● The request: Reproduce the material exactly, omitting nothing.

'''

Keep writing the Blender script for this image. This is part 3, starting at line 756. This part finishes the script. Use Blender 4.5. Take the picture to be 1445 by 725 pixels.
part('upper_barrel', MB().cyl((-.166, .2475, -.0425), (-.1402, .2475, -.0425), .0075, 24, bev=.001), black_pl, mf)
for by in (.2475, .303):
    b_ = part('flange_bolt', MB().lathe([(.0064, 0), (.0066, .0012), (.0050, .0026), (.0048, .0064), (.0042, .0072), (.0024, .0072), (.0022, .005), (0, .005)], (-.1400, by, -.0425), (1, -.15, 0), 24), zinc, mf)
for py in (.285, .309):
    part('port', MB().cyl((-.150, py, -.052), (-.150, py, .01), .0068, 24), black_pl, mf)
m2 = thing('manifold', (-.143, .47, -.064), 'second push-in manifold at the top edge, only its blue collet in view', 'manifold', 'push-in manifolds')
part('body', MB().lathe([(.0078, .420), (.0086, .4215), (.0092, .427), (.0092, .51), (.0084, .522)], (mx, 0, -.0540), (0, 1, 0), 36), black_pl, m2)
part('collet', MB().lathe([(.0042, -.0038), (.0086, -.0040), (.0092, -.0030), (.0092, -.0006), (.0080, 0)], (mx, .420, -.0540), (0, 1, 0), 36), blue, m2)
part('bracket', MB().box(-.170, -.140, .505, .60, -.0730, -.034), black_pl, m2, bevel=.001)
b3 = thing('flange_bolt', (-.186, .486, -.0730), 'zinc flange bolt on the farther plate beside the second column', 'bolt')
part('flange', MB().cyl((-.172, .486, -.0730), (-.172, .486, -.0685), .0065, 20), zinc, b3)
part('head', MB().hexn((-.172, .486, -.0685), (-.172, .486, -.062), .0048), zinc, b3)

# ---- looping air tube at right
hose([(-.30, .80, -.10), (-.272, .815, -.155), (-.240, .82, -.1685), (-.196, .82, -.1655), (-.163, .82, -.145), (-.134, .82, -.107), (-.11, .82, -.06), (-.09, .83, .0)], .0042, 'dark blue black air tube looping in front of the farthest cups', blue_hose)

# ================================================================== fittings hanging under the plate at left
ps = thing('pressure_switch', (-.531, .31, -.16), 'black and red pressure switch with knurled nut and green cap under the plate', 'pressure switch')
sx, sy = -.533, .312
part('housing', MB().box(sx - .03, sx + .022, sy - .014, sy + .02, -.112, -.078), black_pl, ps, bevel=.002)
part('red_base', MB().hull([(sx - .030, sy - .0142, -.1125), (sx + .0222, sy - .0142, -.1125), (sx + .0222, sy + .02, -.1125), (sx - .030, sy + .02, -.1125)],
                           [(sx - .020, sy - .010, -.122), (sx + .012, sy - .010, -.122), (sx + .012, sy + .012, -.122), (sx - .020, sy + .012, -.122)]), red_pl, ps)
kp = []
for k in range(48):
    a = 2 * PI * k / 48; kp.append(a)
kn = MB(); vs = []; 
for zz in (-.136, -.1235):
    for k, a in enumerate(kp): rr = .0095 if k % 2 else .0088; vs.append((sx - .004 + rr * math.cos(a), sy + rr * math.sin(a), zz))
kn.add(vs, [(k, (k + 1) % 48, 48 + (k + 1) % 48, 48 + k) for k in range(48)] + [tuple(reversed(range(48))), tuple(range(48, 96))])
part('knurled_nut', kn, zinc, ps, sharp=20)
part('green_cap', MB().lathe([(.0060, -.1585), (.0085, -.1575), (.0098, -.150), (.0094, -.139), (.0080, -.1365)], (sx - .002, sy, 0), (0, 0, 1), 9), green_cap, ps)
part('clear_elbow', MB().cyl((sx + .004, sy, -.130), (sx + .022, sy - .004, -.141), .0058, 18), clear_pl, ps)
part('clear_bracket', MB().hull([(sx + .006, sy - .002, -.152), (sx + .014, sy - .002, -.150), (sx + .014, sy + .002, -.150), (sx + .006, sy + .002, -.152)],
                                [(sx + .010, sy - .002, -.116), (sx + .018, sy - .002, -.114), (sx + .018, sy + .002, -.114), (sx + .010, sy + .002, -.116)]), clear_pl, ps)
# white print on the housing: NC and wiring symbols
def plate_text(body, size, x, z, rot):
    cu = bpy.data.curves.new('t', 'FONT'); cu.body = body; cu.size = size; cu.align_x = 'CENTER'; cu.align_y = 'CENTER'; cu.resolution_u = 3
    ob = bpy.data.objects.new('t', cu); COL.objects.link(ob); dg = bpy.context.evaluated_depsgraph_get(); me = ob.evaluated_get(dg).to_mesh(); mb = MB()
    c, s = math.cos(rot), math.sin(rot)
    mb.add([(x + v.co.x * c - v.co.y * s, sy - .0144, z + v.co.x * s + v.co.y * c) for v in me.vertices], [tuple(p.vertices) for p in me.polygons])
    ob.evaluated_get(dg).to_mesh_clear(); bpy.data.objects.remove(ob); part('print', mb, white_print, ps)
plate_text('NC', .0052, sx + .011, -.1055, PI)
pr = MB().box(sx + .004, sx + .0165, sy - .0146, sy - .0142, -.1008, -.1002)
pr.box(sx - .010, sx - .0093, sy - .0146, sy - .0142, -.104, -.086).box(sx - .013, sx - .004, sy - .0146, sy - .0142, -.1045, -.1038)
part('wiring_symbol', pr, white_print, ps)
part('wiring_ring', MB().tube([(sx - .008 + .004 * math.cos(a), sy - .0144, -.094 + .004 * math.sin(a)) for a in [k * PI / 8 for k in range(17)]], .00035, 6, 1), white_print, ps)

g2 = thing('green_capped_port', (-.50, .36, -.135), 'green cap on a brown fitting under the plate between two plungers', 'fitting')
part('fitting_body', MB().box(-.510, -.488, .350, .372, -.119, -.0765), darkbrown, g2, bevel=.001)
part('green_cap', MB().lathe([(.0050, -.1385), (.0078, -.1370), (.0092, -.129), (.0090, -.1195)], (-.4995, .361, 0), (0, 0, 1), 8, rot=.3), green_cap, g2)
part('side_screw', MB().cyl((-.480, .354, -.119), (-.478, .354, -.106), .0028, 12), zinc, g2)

'''

● Output:
Keep writing the Blender script for this image. This is part 3, starting at line 756. This part finishes the script. Use Blender 4.5. Take the picture to be 1445 by 725 pixels.
part('upper_barrel', MB().cyl((-.166, .2475, -.0425), (-.1402, .2475, -.0425), .0075, 24, bev=.001), black_pl, mf)
for by in (.2475, .303):
    b_ = part('flange_bolt', MB().lathe([(.0064, 0), (.0066, .0012), (.0050, .0026), (.0048, .0064), (.0042, .0072), (.0024, .0072), (.0022, .005), (0, .005)], (-.1400, by, -.0425), (1, -.15, 0), 24), zinc, mf)
for py in (.285, .309):
    part('port', MB().cyl((-.150, py, -.052), (-.150, py, .01), .0068, 24), black_pl, mf)
m2 = thing('manifold', (-.143, .47, -.064), 'second push-in manifold at the top edge, only its blue collet in view', 'manifold', 'push-in manifolds')
part('body', MB().lathe([(.0078, .420), (.0086, .4215), (.0092, .427), (.0092, .51), (.0084, .522)], (mx, 0, -.0540), (0, 1, 0), 36), black_pl, m2)
part('collet', MB().lathe([(.0042, -.0038), (.0086, -.0040), (.0092, -.0030), (.0092, -.0006), (.0080, 0)], (mx, .420, -.0540), (0, 1, 0), 36), blue, m2)
part('bracket', MB().box(-.170, -.140, .505, .60, -.0730, -.034), black_pl, m2, bevel=.001)
b3 = thing('flange_bolt', (-.186, .486, -.0730), 'zinc flange bolt on the farther plate beside the second column', 'bolt')
part('flange', MB().cyl((-.172, .486, -.0730), (-.172, .486, -.0685), .0065, 20), zinc, b3)
part('head', MB().hexn((-.172, .486, -.0685), (-.172, .486, -.062), .0048), zinc, b3)

# ---- looping air tube at right
hose([(-.30, .80, -.10), (-.272, .815, -.155), (-.240, .82, -.1685), (-.196, .82, -.1655), (-.163, .82, -.145), (-.134, .82, -.107), (-.11, .82, -.06), (-.09, .83, .0)], .0042, 'dark blue black air tube looping in front of the farthest cups', blue_hose)

# ================================================================== fittings hanging under the plate at left
ps = thing('pressure_switch', (-.531, .31, -.16), 'black and red pressure switch with knurled nut and green cap under the plate', 'pressure switch')
sx, sy = -.533, .312
part('housing', MB().box(sx - .03, sx + .022, sy - .014, sy + .02, -.112, -.078), black_pl, ps, bevel=.002)
part('red_base', MB().hull([(sx - .030, sy - .0142, -.1125), (sx + .0222, sy - .0142, -.1125), (sx + .0222, sy + .02, -.1125), (sx - .030, sy + .02, -.1125)],
                           [(sx - .020, sy - .010, -.122), (sx + .012, sy - .010, -.122), (sx + .012, sy + .012, -.122), (sx - .020, sy + .012, -.122)]), red_pl, ps)
kp = []
for k in range(48):
    a = 2 * PI * k / 48; kp.append(a)
kn = MB(); vs = []; 
for zz in (-.136, -.1235):
    for k, a in enumerate(kp): rr = .0095 if k % 2 else .0088; vs.append((sx - .004 + rr * math.cos(a), sy + rr * math.sin(a), zz))
kn.add(vs, [(k, (k + 1) % 48, 48 + (k + 1) % 48, 48 + k) for k in range(48)] + [tuple(reversed(range(48))), tuple(range(48, 96))])
part('knurled_nut', kn, zinc, ps, sharp=20)
part('green_cap', MB().lathe([(.0060, -.1585), (.0085, -.1575), (.0098, -.150), (.0094, -.139), (.0080, -.1365)], (sx - .002, sy, 0), (0, 0, 1), 9), green_cap, ps)
part('clear_elbow', MB().cyl((sx + .004, sy, -.130), (sx + .022, sy - .004, -.141), .0058, 18), clear_pl, ps)
part('clear_bracket', MB().hull([(sx + .006, sy - .002, -.152), (sx + .014, sy - .002, -.150), (sx + .014, sy + .002, -.150), (sx + .006, sy + .002, -.152)],
                                [(sx + .010, sy - .002, -.116), (sx + .018, sy - .002, -.114), (sx + .018, sy + .002, -.114), (sx + .010, sy + .002, -.116)]), clear_pl, ps)
# white print on the housing: NC and wiring symbols
def plate_text(body, size, x, z, rot):
    cu = bpy.data.curves.new('t', 'FONT'); cu.body = body; cu.size = size; cu.align_x = 'CENTER'; cu.align_y = 'CENTER'; cu.resolution_u = 3
    ob = bpy.data.objects.new('t', cu); COL.objects.link(ob); dg = bpy.context.evaluated_depsgraph_get(); me = ob.evaluated_get(dg).to_mesh(); mb = MB()
    c, s = math.cos(rot), math.sin(rot)
    mb.add([(x + v.co.x * c - v.co.y * s, sy - .0144, z + v.co.x * s + v.co.y * c) for v in me.vertices], [tuple(p.vertices) for p in me.polygons])
    ob.evaluated_get(dg).to_mesh_clear(); bpy.data.objects.remove(ob); part('print', mb, white_print, ps)
plate_text('NC', .0052, sx + .011, -.1055, PI)
pr = MB().box(sx + .004, sx + .0165, sy - .0146, sy - .0142, -.1008, -.1002)
pr.box(sx - .010, sx - .0093, sy - .0146, sy - .0142, -.104, -.086).box(sx - .013, sx - .004, sy - .0146, sy - .0142, -.1045, -.1038)
part('wiring_symbol', pr, white_print, ps)
part('wiring_ring', MB().tube([(sx - .008 + .004 * math.cos(a), sy - .0144, -.094 + .004 * math.sin(a)) for a in [k * PI / 8 for k in range(17)]], .00035, 6, 1), white_print, ps)

g2 = thing('green_capped_port', (-.50, .36, -.135), 'green cap on a brown fitting under the plate between two plungers', 'fitting')
part('fitting_body', MB().box(-.510, -.488, .350, .372, -.119, -.0765), darkbrown, g2, bevel=.001)
part('green_cap', MB().lathe([(.0050, -.1385), (.0078, -.1370), (.0092, -.129), (.0090, -.1195)], (-.4995, .361, 0), (0, 0, 1), 8, rot=.3), green_cap, g2)
part('side_screw', MB().cyl((-.480, .354, -.119), (-.478, .354, -.106), .0028, 12), zinc, g2)